Big is Beautiful

Big is Beautiful July 7, 2010

One of the most common fallacies on the right is the mis-use of the subsidiarity principle to support an ideological opposition to the role of government. Of course, it is true that oppressive state power can trample upon human dignity; the experience of the former Soviet Union comes to mind, and Pope John Paul warned that a welfare state (necessary though it is) can sometimes become overly-bureaucratic and far removed from the dignity of each person.

But the popes who developed Catholic social teaching were worried about something quite different – about overly-powerful business interests and corporations who deny workers fair wages and benefits, and who use their financial leverage to reward themselves and tilt public policy in an unjust direction. Pope Pius XI, who more than anyone laid out the intellectual underpinnings of subsidiarity, railed against “immense power and despotic economic dictatorship ..consolidated in the hands of a few” who use their muscle to  “gain supremacy over the State”. A correct social order, in the view of Pope Pius, would be one where the “riches that economic-social developments constantly increase ought to be so distributed among individual persons and classes that the common advantage of all” and where “one class is forbidden to exclude the other from sharing in the benefits”.

This is as true today as it was during the 1930s when Pius wrote these prescient words. As I’ve said before, by the dawn of the twenty-first century, the level of inequality was back up to the peak of the 1930s. It is really no accident an economic calamity was the result of such an imbalance each time. This rise in inequality was characterized by a decline in union power (often a breaking of union power), a change in social norms regarding wealth (the Reagan and Wall Street era), and the rising power of monied interests in the political sphere (possibly the most important reason of all). Pius XI had especially sharp words to say about the power of big finance, as the people who “regulate the flow, so to speak, of the life-blood whereby the entire economic system lives, and have so firmly in their grasp the soul, as it were, of economic life that no one can breathe against their will”.

And today, economists like Simon Johnson make similar arguments, claiming that the finance industry has effectively captured government. This sector accounted for 16 percent of corporate profits before 1985 – this has risen to 41 percent. And what did they want? Basically, the removal of any impediments to further wealth accumulation, without heed to risk. And they got it – repeal of regulations separating commercial and investment banking, bans on the regulation of credit-default swaps, major increases in investment bank leverage, a hands-off regulatory environment, an agreement to let banks assess their own riskiness, and free movement of capital across borders. And when the house of cards collapsed, and the government had to clean up the mess, they still ended up using a “velvet-glove approach” with the bankers. And today, the big banks are bigger, more concentrated, and more powerful than ever.

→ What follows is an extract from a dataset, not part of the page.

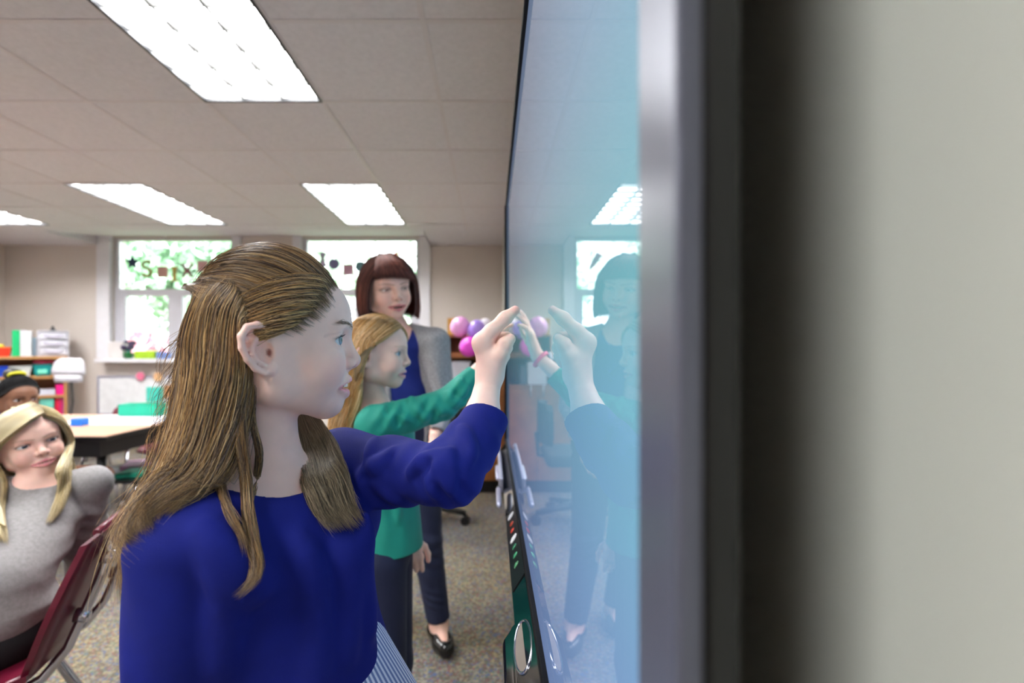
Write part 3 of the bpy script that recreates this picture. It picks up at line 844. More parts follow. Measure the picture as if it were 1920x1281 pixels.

The new financial sector legislation is a major step forward, although it shies away from breaking up the oligarchs or taxing them seriously. The jury is still out on whether it will work. But while Wall Street has been given a bloody nose, it has not been knocked out. In fact, it is enraged and out for revenge. And the revenge comes in the form of political campaign contributions – Wall Street is pulling money away from Democrats at lightening speed. Contributions are down over 60 percent, and this money is being funnelled to Republicans, who are more than happy to do Wall Street’s bidding – as we saw clearly with the financial regulation bill.

Look too at the Chamber of Commerce. In a fascinating expose, James Verini shows how powerful this group has become, and how it singularly looks out for the interests of its largest, richest, and most powerful members. In 2009, it spent over $120 million on lobbying, five times more than the next group.  It went all in to destroy the healthcare legislation, and lost. Just like Wall Street, it is now seeking the restoration of its power alongside a dose of revenge. It has pumped $50 million into Congressional races, with $4 out of every $5 going to the GOP. For while the Chamber theoretically represents small businesses (96 percent of its members have fewer than 100 employees), it is beholden to the largest corporations who control its purse strings (a third of its revenues come from just 19 companies). The Chamber is on record as supporting this strategy: “You can no longer run a huge national organization on the backs of small companies” claims president Thomas Donohue.

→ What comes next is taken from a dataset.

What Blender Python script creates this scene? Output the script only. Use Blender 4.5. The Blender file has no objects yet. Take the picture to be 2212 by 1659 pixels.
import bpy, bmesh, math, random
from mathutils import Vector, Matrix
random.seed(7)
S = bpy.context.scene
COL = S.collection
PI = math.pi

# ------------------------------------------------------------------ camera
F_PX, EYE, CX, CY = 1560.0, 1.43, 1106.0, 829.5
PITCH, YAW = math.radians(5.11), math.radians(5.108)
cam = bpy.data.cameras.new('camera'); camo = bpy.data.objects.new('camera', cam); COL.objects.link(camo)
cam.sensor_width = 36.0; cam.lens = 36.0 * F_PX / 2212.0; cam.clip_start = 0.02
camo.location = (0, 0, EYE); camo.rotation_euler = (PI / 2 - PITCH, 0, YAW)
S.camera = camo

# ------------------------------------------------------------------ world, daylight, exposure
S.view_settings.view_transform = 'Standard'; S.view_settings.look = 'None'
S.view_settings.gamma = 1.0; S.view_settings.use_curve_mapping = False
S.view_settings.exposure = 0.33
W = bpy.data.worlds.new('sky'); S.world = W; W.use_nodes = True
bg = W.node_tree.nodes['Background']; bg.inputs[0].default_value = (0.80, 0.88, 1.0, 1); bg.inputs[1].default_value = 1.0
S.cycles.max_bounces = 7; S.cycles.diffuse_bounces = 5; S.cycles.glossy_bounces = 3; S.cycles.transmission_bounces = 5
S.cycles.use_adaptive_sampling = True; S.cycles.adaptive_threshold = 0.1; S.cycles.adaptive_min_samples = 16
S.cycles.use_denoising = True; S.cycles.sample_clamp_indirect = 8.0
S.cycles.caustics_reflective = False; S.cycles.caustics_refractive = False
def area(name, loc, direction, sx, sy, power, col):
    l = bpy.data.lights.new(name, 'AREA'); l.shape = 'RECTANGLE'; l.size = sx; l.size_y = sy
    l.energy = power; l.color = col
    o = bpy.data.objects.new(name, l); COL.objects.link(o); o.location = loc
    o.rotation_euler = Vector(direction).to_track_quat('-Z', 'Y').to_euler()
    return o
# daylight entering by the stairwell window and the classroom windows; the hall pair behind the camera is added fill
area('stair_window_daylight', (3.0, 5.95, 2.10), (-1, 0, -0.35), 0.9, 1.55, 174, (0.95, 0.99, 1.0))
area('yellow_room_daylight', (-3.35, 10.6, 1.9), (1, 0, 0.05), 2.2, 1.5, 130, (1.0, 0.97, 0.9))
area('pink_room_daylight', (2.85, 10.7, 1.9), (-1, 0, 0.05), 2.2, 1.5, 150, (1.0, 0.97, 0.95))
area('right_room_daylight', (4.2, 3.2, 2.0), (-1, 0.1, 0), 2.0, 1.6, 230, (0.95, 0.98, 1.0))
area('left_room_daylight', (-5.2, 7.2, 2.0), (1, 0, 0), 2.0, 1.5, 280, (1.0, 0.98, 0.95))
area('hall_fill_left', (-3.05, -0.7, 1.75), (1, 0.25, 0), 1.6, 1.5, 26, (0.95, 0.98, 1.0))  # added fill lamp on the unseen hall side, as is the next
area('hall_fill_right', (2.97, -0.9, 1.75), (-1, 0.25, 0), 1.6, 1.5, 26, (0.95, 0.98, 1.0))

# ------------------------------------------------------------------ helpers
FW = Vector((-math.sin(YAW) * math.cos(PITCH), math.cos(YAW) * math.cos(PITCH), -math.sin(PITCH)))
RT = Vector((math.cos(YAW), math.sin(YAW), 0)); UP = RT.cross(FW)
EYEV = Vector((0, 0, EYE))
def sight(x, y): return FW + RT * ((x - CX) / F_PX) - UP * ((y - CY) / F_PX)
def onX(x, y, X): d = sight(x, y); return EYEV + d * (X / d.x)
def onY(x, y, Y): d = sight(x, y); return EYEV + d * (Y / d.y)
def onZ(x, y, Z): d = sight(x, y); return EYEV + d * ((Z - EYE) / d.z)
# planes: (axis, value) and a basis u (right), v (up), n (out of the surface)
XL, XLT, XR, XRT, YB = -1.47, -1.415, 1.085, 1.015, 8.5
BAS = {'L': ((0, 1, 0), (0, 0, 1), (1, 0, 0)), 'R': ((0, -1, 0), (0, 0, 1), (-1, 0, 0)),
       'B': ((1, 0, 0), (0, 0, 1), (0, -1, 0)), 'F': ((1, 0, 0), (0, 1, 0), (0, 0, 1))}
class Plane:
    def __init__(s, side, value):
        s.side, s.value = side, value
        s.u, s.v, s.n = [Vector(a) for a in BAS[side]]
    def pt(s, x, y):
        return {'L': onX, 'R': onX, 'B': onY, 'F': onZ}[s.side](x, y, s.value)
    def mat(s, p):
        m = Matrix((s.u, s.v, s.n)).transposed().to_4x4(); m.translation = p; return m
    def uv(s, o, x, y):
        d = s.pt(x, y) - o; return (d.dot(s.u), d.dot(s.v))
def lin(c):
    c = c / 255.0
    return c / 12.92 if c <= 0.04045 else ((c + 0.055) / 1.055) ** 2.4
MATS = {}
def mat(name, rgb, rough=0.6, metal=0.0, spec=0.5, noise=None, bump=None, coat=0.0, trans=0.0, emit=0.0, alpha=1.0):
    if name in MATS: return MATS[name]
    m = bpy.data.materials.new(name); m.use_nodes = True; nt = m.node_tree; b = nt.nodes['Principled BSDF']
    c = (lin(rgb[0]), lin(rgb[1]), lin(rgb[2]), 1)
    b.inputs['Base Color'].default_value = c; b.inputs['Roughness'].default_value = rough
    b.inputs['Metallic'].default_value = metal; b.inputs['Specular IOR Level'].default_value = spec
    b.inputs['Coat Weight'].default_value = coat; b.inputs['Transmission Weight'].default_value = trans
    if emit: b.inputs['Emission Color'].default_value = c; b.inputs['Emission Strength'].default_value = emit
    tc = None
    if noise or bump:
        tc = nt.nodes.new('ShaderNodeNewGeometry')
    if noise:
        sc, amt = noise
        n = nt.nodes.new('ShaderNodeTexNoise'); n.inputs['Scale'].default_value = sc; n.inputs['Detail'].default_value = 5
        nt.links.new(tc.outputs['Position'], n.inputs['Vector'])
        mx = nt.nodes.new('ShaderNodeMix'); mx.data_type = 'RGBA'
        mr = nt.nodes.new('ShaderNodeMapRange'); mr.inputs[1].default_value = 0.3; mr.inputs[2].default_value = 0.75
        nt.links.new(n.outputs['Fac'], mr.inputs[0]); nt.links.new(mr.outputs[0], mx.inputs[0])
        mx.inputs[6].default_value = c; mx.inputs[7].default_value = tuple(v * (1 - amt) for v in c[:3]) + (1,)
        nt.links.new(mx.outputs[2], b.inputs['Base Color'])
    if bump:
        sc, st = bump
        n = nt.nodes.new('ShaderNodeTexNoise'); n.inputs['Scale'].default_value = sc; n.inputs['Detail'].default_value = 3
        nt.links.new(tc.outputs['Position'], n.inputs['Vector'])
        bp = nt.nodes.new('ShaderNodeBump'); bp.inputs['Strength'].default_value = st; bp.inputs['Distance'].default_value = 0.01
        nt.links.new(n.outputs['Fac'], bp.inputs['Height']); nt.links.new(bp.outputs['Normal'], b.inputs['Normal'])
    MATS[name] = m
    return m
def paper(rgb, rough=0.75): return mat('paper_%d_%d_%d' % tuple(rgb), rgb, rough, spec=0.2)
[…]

And what do they want? No healthcare reform. No financial sector regulation. No environmental legislation (they even question the existence of climate change). Breaking the power of labor. Continued deregulation.

Big finance and big business are as strong as ever. The warnings given by Pope Pius XI in the 1930s ring as strongly today as they did during that period. And yet, in the American political system, money always wields power, opens doors, and gets results. Millions of unemployed workers can be callously denied benefits, but the oil companies still get their subsidies. The titans of industry are not crossed. This capture extends all the way to the Supreme Court, where John Roberts is steering the court in a sharply pro-business direction, even if it means thumbing the nose at the legislature. Just remember Citizens United, which gives unprecedented power to monied interests.

On the right, subsidiarity is given lip service. In reality, the power of big business and big finance are leading to outcomes that violate the common good and the norms of justice. It is time to restore authentic Catholic social teaching.